Re: Proposal: restrict link(2)

=?ISO-8859-1?Q?Johan_Myr=E9en?= (jem@vistacom.fi)
Fri, 13 Dec 1996 17:58:03 +0200 (EET)


On 13 Dec 1996, Aaron M. Ucko wrote:
> Dan Merillat <Dan@merillat.org> writes:
>
> > Would anything BREAK if we made link() depend on write access? And does
> > POSIX require that ability?
>
> POSIX is not entirely clear. From the 1996 edition of the spec:
>
> } The implementation may require that the calling process has
> } permission to access the existing file.
>
> I'm pretty sure "access" means "read access," but I suppose one could
> construe it to mean "write access."

Considering the Unix file system semantics, I would definitely interpret
the spec so that you need access to the file in the sense of the F_OK mode
in the access() system call. From the access(2) man page:

F_OK requests checking whether merely testing for the existence of the
file would be allowed (this depends on the permissions of
the directories in the path to the file, as given in path-
name.)

end quote

A Unix file system can be thought of as consisting of two layers: The
first layer implements a collection of file objects that are unnamed and
are not organized in any hierarchy with respect to each other.
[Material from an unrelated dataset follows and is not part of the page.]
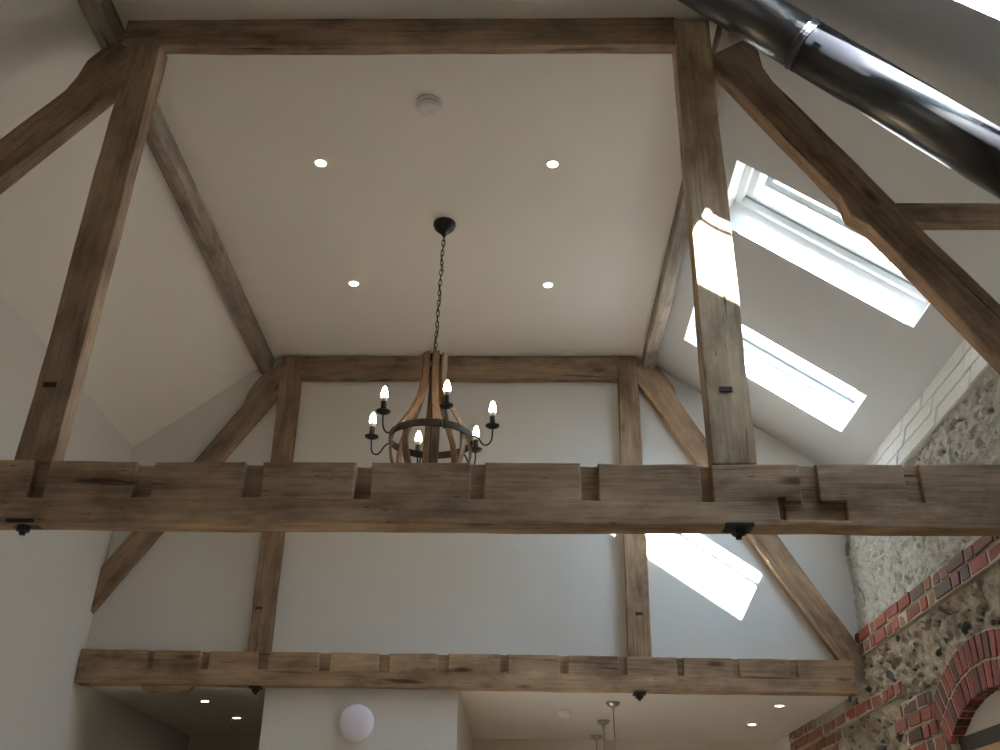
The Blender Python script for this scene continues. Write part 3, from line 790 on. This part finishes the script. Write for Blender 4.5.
bm = bmesh.new(); lathe(bm, [(0, 0), (.108, 0), (.110, .012), (0, .012)], 48); obj('base', bm, PLASTIC, wl, T)
bm = bmesh.new(); lathe(bm, [(.111, .012), (.113, .03), (.106, .044), (.085, .055), (.05, .061), (0, .063)], 48); obj('diffuser', bm, LILAC, wl, T, smooth=True)

def make_pendant():
    r = empty('pendant_light', (0, 0, 0), 'x', 'pendant light', 'pendants under the low ceiling')
    bm = bmesh.new(); lathe(bm, [(0, 0), (.048, 0), (.050, -.006), (.044, -.020), (.020, -.034), (.008, -.040), (.007, -.062), (0, -.062)], 28); obj('ceiling_cup', bm, CHROME, r, smooth=True)
    bm = bmesh.new(); lathe(bm, [(0, -.05), (.0045, -.05), (.0045, -.86), (0, -.86)], 10); obj('rod', bm, CHROME, r, smooth=True)
    bm = bmesh.new(); lathe(bm, [(0, -.83), (.022, -.83), (.026, -.88), (.05, -.91), (.10, -.95), (.135, -1.02), (.14, -1.06), (.137, -1.06), (.13, -1.02), (.096, -.955), (.045, -.915), (0, -.905)], 32); obj('shade', bm, COPPER, r, smooth=True)
    return r
pp = None
for (x, y, lab) in ((.648, 7.35, 'pendant light hanging nearest the far tie beam, first in the row'), (.642, 8.18, 'middle pendant light of the row of three'), (.640, 8.98, 'pendant light at the end of the row, farthest from the tie beam')):
    if pp is None: r = pp = make_pendant()
    else:
        r = link(pp.copy())
        for c in pp.children:
            d = link(c.copy()); d.parent = r
    r.location = (x, y, ZK); r['label'] = lab

# ------------------------------------------------------------------ camera
f, yaw, pitch, roll = 1020., .0227, math.atan(523/1020.), .013
fwd = Vector((-math.sin(yaw)*math.cos(pitch), math.cos(yaw)*math.cos(pitch), math.sin(pitch)))
rt = Vector((math.cos(yaw), math.sin(yaw), 0)); up = rt.cross(fwd)
R = rt*math.cos(roll)+up*math.sin(roll); U = up*math.cos(roll)-rt*math.sin(roll)
cam = bpy.data.cameras.new('camera'); cam.sensor_width = 36; cam.lens = f/1000*36; cam.clip_start = .05
co = link(bpy.data.objects.new('camera', cam))
co.matrix_world = Matrix(((R.x, U.x, -fwd.x, 0), (R.y, U.y, -fwd.y, 0), (R.z, U.z, -fwd.z, 1.6), (0, 0, 0, 1)))
S.camera = co

# ------------------------------------------------------------------ light
sun = bpy.data.lights.new('sun', 'SUN'); sun.energy = 230; sun.angle = math.radians(.6); sun.color = (1, .985, .96)
so = link(bpy.data.objects.new('sun', sun))
dirv = Vector((-.81, 1, -1.46)); so.rotation_euler = dirv.to_track_quat('-Z', 'Y').to_euler()
w = bpy.data.worlds.new('sky'); S.world = w; w.use_nodes = True
nt = w.node_tree; nt.nodes.clear()
bg = nt.nodes.new('ShaderNodeBackground'); wo_ = nt.nodes.new('ShaderNodeOutputWorld')
tc = nt.nodes.new('ShaderNodeTexCoord'); sx = nt.nodes.new('ShaderNodeSeparateXYZ'); nt.links.new(tc.outputs['Generated'], sx.inputs[0])
rp_ = ramp(nt, [(0, (.22, .19, .15)), (.5, (.20, .19, .14)), (.57, (.26, .26, .21)), (.62, (.68, .86, 1.0)), (1, (.52, .76, 1.0))])
mm = N(nt, 'ShaderNodeMapRange'); mm.inputs[1].default_value = -1; nt.links.new(sx.outputs['Z'], mm.inputs[0]); nt.links.new(mm.outputs[0], rp_.inputs[0])
dt = N(nt, 'ShaderNodeVectorMath', operation='DOT_PRODUCT'); nt.links.new(tc.outputs['Generated'], dt.inputs[0]); dt.inputs[1].default_value = tuple(-dirv.normalized())
mx0 = N(nt, 'ShaderNodeMath', operation='MAXIMUM'); nt.links.new(dt.outputs['Value'], mx0.inputs[0]); mx0.inputs[1].default_value = 0
pw = N(nt, 'ShaderNodeMath', operation='POWER'); nt.links.new(mx0.outputs[0], pw.inputs[0]); pw.inputs[1].default_value = 5
st_ = N(nt, 'ShaderNodeMath', operation='MULTIPLY_ADD'); nt.links.new(pw.outputs[0], st_.inputs[0]); st_.inputs[1].default_value = 42; st_.inputs[2].default_value = 8
nt.links.new(st_.outputs[0], bg.inputs[1])
nt.links.new(rp_.outputs[0], bg.inputs[0]); bg.inputs[1].default_value = 10
nt.links.new(bg.outputs[0], wo_.inputs[0])
def portal(name, mw, sx_, sy_):
    l = bpy.data.lights.new(name, 'AREA'); l.shape = 'RECTANGLE'; l.size = sx_; l.size_y = sy_; l.cycles.is_portal = True
    o = link(bpy.data.objects.new(name, l)); o.matrix_world = mw
for (u0, u1) in SKY:
    c = sl((u0+u1)/2, (VW0+VW1)/2, .34); X_, Y_, Z_ = tv, Vector((0, 1, 0)), nv
    portal('daylight_portal', Matrix(((X_.x, Y_.x, Z_.x, c.x), (X_.y, Y_.y, Z_.y, c.y), (X_.z, Y_.z, Z_.z, c.z), (0, 0, 0, 1))), (VW1-VW0), u1-u0)
portal('daylight_portal', Matrix(((1, 0, 0, (wx0+wx1)/2), (0, 0, -1, YB-.26), (0, 1, 0, (wz0+wz1)/2), (0, 0, 0, 1))), wx1-wx0, wz1-wz0)

S.view_settings.view_transform = 'Standard'; S.view_settings.look = 'None'; S.view_settings.gamma = 1; S.view_settings.use_curve_mapping = False
S.view_settings.exposure = -0.05
S.cycles.max_bounces = 12; S.cycles.diffuse_bounces = 8; S.cycles.transparent_max_bounces = 12
S.cycles.sample_clamp_indirect = 12; S.cycles.caustics_reflective = False; S.cycles.caustics_refractive = False
S.cycles.use_denoising = True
The file
objects have attributes like size, permissions, access time and owner. The
second layer implements the directory structure: a file is given a name in
the tree structure by linking it to some directory. There can be an
arbitrary number of links to a file anywhere in the directory structure.
When the last link to a file is removed (and no process longer has the
file open), the file object is freed.

These two layers are quite well separated. The ability to search a
directory has got nothing to do with whether you can read from or write to
a file. (On the other hand, the permissions on _directories_ determine
whether you can access the files contained in the directories.)